History of the Battle-Women and the Wage Gap (1/10)

Source: Alter, Charlotte. “Here’s the History of the Battle for Equal Pay for American Women.” Time, 14 April 2015. Accessed 3 Nov. 2016. Read online

This article and our analysis of it will serve as an introduction to the topic of the Gender Wage Gap. When we say Gender Wage Gap, what we are referring to is the difference in money that women are paid for performing the same jobs as men. This Gender Wage Gap has been a problem since the beginning of women in the work force. In fact, this article delves deep into the history of the wage gap and how it has effected women through time.

Charlotte Alter, author of Here’s the History of the Battle for Equal Pay for American Women, writes for Time Magazine, as well as writing for the New York Times, Wall Street Journal and previously at the Harvard Crimson. Alter has also consulted for the HBO production of “Girls”, a TV drama about young women living in New York City. Alter’s writings have focused largely on women’s rights issues and she has largely been involved in publishing articles on Trump’s recent scandal over sexual allegations. Her extensive background in women’s history and women’s rights issues helps her cultivate this historical background of the Gender Wage Gap.

Alter discusses the history of the wage cap by bringing up one of the first published accounts of wage inequality. “In February, 1869, a letter to the editor of the New York Times questioned why female government employees were not paid the same as male ones.” Truthfully during this time, women were making significantly less than their male counterparts. Though there were not many women publicly working pre-1900s, these women still operated under wage discrimination.

This inequality continued through the years. In WWI women were given  “female appropriate” jobs that they were suited for, keeping the majority of women out of the male dominated jobs. “Women’s jobs” in general earned lower wages, but the jobs in which both men and women worked, the wage gap was stifling. It was during the War years that legislation took steps towards creating a law that would require equal pay. The National War Labor Board claimed, “If it shall become necessary to employ women on work ordinarily performed by men, they must be allowed equal pay for work.” So, in theory, these war time women were given the same opportunities as men.

In WWII, the fight continued for equal pay. The war industry called women to the factories and assembly lines. These women continued to clamor for equal pay. But their goals were largely unrealized. Despite their efforts, many women would be ignored and often did not receive equal pay. Alter writes, “After the war ended, the demand for equal pay seemed to lose some steam.”

Lewis Schwellenbach, Secretary of Labor during the Roosevelt administration, said “There is no sex difference in the food she buys or the rent she pays, there should be none in her pay envelope.” As Schwellenbach pushed for equal pay, veterans were coming home and needed a place to work. Women left the work force so that there could be a place for these men. And so Schwellenbach’s ideas were ignored and his bill never made it past the legislative branch.
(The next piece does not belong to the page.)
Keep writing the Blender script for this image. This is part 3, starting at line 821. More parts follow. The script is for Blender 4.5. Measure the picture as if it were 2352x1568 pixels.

At last, the national legislation would be passed in 1963. John F. Kennedy signed the Equal Pay Law, giving women the right to equal pay. As Alter points out, this law was further backed by the Civil Rights Act of 1964, giving race, origin, color, religion and sex all a free pass in the work place. Of course, claiming the principle proved easier than practicing actual equalization in pay. But at least women received the right to pursue equal wages as they continued to enter the work force in increasing numbers.

In modern America, we still see the existence of the wage gap. Various legislation has been passed in the last ten years that has improved the situation of women and their wages. But this is a continuing issue. Alter points out that “according to the Nation Equal Pay Task Force”, a woman only makes 77 cents for every dollar earned by a man. This issue requires our attention and will be the subject of my blog posts.

As we study this topic, we will explore ways in which women have been exploited in the past and how we can improve modern America. We will also take a deeper look into the history of the wage gap and how we are impacted today.


2 thoughts on “History of the Battle-Women and the Wage Gap (1/10)

  1. I think the wage gap is a social issue that is not addressed enough in our society. It is a problem, it has been a problem, and it needs to be recognized and changed.


  2. In my economics class I realized that a lot goes into trying to calculate wage gap statistics. While I am completely opposed to anyone being paid differently for performing the same work, the data and points we discussed showed other factors that contribute to women making less money in different situations. As you looked at the issue did you find any of these complications that contributed to the unequal pay aside from blatant discrimination based in gender?